Refusniks Heading West

By MIMI SCHWARTZ

WAITING FOR AMERICA
A Story of Emigration
By Maxim D. Shrayer
224 pages. Syracuse University Press. $22.95.


In 1987, the Shrayer family left Soviet Russia for good. They were part of the Refuseniks who, during Gorbachev’s policy of glasnost, were finally granted the exit visas they had suffered for years to obtain.

Waiting for America begins on the day when Maxim Shrayer, just 20, boards a plane in Moscow that is full of Refuseniks all heading west to Vienna, the first leg of his journey to freedom.  He and his family had been waiting for this for almost nine years, facing discrimination as citizens who were considered traitors—and as Jews, because they made up the bulk of the Refuseniks. Many on the plane were headed for Israel, but the Shrayer family, despite pressure to make Aliyah, are thinking of America, although they don’t yet know where.

The book covers two months of European limbo, as the family—Maxim, his parents, grandmother, aunt, and cousin— and their compatriots wait to move into their future. After a few days in Vienna, and then in Rome, they spend most of two months in Ladispoli, an Italian beach resort where the agencies helping these émigrés have relocated them until arrangements for a permanent home could be finalized.

Shrayer writes this book almost 15 years later, as a professor of Russian and English literature at Boston College. But the Maxim of this story has no inkling of this possibility. In these pages he is a young man who thinks as much about pretty girls as about freedom, sightseeing, and his future. His world of transit is seen through his sensibilities filtered “by my body exploding with hormones,” close family ties, and a love of Russian authors like Babel and Nabokov, especially Nabokov who was also a young man in Italy: “Reading Nabokov’s Russian stories in Italy, less than a month after leaving the Soviet Union, was not unlike losing one’s virginity. It was both riveting and emptying.”

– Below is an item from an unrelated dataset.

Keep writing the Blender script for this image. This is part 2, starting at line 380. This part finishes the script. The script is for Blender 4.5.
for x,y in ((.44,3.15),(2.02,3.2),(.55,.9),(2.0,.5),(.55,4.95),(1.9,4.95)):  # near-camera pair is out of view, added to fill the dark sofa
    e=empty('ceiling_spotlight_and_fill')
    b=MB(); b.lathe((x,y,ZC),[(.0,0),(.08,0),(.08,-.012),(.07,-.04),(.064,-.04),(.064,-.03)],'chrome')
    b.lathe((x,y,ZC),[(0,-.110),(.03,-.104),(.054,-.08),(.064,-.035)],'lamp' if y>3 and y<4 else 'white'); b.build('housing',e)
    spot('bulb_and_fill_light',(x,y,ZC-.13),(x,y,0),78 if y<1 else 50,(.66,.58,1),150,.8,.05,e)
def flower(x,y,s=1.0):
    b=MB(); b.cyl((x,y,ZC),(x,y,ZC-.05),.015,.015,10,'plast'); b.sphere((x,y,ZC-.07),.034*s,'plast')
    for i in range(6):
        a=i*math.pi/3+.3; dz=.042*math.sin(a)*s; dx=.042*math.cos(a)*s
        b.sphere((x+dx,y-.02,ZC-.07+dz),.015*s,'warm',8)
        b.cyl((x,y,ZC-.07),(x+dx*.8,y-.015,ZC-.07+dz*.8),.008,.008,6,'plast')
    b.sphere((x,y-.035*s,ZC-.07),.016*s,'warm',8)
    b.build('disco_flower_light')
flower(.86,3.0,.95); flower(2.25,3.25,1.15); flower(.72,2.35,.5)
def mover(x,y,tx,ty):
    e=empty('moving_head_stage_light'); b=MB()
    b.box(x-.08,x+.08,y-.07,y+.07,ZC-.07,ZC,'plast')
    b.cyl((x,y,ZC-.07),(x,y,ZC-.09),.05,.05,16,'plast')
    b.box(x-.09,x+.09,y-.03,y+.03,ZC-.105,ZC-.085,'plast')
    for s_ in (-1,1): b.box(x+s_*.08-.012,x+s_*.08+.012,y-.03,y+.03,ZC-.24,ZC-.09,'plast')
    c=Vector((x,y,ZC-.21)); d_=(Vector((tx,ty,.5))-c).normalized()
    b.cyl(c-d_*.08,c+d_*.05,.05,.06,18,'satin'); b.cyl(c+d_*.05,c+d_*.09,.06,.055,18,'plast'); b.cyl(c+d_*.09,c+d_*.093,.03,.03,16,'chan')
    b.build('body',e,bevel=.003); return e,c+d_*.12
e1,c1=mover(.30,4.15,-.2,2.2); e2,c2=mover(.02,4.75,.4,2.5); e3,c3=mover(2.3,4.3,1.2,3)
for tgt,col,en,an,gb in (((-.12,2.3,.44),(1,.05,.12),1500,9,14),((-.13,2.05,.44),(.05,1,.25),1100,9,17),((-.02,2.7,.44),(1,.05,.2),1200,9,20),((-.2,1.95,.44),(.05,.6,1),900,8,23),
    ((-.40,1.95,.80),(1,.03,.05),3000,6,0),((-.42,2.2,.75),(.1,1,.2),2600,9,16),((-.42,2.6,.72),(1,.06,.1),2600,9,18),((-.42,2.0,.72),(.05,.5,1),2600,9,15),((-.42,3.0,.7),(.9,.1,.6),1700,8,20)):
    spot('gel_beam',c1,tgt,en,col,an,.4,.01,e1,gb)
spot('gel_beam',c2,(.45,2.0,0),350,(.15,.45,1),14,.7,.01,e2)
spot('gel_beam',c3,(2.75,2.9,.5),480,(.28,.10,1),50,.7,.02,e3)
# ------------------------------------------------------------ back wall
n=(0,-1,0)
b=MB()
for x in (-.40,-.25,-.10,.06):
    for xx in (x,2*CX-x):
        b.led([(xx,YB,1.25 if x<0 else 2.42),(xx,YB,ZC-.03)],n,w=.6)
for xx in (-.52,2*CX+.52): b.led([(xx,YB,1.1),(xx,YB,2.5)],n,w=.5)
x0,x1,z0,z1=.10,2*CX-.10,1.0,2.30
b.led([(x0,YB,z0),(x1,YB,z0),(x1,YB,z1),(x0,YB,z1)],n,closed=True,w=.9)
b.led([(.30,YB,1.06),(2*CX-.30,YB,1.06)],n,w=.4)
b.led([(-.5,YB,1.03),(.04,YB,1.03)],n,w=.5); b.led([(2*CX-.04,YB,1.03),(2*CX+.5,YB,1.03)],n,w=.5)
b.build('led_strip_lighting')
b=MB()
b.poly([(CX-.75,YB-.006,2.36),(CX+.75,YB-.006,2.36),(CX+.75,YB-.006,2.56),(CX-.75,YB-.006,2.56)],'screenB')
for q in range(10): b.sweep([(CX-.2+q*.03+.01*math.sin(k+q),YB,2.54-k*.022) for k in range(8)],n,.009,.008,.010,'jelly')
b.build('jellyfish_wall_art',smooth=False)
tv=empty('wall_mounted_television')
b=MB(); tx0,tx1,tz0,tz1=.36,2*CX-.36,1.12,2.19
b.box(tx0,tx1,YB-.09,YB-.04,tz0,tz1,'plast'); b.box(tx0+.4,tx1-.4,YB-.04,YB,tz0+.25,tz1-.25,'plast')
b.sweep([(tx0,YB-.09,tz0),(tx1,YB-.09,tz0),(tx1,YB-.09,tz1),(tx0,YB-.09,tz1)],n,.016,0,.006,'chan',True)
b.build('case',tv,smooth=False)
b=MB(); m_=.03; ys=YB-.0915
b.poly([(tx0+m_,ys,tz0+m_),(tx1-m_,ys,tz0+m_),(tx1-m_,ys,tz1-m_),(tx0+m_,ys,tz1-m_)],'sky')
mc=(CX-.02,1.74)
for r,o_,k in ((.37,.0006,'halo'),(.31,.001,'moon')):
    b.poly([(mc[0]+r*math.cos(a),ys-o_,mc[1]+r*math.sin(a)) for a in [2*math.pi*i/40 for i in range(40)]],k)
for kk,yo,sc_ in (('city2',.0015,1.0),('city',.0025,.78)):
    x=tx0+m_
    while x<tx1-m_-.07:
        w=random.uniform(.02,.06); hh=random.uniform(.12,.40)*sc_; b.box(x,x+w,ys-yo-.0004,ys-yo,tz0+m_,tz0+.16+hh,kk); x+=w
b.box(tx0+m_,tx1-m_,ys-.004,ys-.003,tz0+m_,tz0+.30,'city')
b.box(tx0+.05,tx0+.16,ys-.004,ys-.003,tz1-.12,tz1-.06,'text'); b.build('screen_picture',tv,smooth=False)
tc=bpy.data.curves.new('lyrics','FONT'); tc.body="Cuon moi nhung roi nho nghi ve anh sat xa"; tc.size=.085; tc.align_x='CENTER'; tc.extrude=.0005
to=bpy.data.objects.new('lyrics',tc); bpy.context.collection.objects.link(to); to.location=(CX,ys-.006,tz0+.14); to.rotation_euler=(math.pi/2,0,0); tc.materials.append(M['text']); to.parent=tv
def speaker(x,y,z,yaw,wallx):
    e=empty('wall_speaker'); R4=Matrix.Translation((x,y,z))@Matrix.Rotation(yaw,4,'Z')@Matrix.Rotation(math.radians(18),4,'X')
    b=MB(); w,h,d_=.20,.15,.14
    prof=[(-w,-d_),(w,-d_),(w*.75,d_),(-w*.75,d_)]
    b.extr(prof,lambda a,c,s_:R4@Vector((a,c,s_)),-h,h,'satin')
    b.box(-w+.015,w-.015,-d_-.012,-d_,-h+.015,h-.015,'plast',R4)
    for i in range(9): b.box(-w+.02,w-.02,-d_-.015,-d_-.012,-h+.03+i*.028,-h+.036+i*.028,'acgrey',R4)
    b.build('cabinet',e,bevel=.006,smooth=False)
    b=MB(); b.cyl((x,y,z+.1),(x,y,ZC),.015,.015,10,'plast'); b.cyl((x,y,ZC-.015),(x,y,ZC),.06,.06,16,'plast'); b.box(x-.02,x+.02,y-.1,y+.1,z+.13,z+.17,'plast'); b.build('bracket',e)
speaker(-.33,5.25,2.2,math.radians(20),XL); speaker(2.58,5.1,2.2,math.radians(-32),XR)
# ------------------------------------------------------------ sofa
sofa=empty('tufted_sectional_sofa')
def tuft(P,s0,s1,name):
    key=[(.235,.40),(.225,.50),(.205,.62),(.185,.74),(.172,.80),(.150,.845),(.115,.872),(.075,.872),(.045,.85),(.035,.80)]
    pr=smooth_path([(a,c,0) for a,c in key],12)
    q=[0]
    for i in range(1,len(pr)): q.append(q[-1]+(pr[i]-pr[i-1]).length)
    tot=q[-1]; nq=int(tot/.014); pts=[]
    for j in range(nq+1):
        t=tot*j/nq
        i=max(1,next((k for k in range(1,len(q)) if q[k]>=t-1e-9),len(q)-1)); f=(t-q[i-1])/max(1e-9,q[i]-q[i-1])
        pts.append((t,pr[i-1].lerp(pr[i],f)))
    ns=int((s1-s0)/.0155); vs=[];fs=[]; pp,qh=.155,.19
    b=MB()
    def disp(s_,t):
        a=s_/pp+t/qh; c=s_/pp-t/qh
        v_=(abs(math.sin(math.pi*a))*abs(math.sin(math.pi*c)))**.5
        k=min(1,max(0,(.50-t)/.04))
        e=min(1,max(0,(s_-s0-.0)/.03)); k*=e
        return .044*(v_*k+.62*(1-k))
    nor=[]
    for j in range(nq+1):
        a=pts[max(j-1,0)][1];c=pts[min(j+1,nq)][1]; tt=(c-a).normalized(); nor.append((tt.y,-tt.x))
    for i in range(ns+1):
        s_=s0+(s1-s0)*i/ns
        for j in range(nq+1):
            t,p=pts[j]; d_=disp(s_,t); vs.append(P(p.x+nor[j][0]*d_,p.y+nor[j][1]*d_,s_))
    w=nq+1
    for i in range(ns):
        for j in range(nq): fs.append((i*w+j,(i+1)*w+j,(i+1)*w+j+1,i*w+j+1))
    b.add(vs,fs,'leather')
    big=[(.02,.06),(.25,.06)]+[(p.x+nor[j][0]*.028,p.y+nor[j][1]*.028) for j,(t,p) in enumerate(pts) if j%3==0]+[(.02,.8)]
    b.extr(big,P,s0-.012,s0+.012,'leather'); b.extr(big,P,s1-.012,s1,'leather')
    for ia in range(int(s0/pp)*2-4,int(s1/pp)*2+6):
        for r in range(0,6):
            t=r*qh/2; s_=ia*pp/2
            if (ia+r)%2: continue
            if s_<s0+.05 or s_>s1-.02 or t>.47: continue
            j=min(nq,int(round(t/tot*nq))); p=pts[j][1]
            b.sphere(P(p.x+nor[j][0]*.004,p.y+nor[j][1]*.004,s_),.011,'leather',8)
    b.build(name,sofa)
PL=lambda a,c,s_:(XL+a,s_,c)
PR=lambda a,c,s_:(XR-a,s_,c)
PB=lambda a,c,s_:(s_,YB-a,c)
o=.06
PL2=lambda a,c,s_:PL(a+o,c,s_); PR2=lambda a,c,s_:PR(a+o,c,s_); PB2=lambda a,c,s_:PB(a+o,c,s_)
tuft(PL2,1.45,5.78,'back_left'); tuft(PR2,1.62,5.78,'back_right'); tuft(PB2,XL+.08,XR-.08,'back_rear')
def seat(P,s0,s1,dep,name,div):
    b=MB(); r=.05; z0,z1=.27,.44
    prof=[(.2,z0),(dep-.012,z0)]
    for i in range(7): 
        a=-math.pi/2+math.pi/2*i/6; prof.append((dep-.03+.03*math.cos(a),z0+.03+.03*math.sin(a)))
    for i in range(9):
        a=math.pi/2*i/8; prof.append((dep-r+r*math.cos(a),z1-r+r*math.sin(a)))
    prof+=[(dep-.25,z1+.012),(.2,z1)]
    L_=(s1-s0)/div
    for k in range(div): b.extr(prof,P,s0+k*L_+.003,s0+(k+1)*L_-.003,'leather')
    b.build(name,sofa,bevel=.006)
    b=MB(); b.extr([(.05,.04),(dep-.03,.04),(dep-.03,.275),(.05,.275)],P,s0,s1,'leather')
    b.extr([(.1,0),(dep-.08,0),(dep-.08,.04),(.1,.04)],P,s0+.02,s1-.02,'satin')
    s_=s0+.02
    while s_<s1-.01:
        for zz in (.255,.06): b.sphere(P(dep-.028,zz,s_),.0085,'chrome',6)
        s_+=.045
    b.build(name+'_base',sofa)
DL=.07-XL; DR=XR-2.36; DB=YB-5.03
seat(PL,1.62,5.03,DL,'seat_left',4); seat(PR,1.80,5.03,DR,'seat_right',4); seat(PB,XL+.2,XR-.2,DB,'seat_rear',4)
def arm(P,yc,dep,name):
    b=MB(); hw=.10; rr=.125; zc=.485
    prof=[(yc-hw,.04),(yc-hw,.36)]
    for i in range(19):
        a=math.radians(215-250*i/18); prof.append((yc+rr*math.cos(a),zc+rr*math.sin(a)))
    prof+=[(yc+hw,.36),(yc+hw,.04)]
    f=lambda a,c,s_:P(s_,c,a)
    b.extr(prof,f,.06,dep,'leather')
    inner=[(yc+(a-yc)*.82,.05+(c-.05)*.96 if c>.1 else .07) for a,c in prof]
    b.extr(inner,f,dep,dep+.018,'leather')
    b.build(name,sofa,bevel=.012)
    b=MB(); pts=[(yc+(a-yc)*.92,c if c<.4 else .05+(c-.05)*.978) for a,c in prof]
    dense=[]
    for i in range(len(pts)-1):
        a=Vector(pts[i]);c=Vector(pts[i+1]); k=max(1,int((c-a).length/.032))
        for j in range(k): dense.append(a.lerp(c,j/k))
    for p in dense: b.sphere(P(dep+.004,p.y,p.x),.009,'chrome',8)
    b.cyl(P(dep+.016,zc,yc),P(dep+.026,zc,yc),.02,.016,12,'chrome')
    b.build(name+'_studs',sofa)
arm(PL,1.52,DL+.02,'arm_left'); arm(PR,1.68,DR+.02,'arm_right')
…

What Shrayer takes from both authors is a keen eye for observation, particularly of the people around him. He introduces us to an array of colorful characters from the bureaucrats who arrange for food, financial aid, and papers; to his fellow travelers—be they from Moscow or Baku in the Caucasus Mountains; to the young Italian crowd he meets; the many girls he pursues; and, most fully, to his own family.

We come to understand the tensions that arise from being uprooted. His mother, once so fearless “A tigress she had been in Moscow facing KGB thugs at demonstrations and protests,” is now full of insecurity. “Now… my mother looked despondent, powerless to confront her lot as a refugee.” She, at least, spoke enough English to manage the Italians. His father, a physician and also an established writer in Russia, did not. After he could not communicate with his literary contact on an Italian newspaper, he worried. How could thrive where he could not speak, let alone to write stories, poems, and books he needed to write?

Maxim Shrayer captures these moments with compassion. But what he relishes most is telling the humorous stories of those days. There is his aunt and her “Manchurian trunk,” so heavy that he and his father cursed every time they had to move it. What saved them was a plum pit that Maxim slipped on, sending the trunk crashing down the marble steps and cracking it open. (I won’t spoil the surprise inside.) There is his Uncle Pinya, a dynamo in his 80s, visiting from Israel. There is the battle for Jewish souls between the rabbi who rides a motorcycle and the pastor who is hush-hush about Christianity. There is the former Russian girlfriend, the Italian redhead who makes ice cream, and another with the American Mustang and a back seat for rendezvous. 

Each character comes with a full physical description. Some seem overdrawn, especially the minor characters; but at their best they are delightful—as in the portrait of Uncle Pinya who “was about five-seven, with a lion’s mane of hair. Very dry, but still very animate—like a mountain river in summer that still remembers itself turbulent and full of spring to torrents.”

What I wished for, reading this memoir, was more cross-cultural comparisons. Shrayer does note the “astounding” abundance of goods and surprising individual freedoms: “The punks stood there peacefully, smoking and chatting. In the Soviet Union they would’ve been picked up and driven away in a police van.” But many interesting moments, like when his father, on one of the first mornings at breakfast, says, “I never thought I’d see my family eating unripe peaches for breakfast,” made me want more about their past life. Who ate ripe peaches in Soviet Russia? Who didn’t?  And when Shrayer first saw the graffiti in Vienna and the poverty in Rome, how did that compare to what he saw in Moscow?

But the past, with lengthy reflections on it, is not the creative turf of this memoir. Its focus is two months of freedom as a young Soviet émigré—full of girls, parents, crazy relatives, sightseeing, funny stories, books, and relief to be on a new road in life. With that in mind, Waiting for America admirably accomplishes its goal.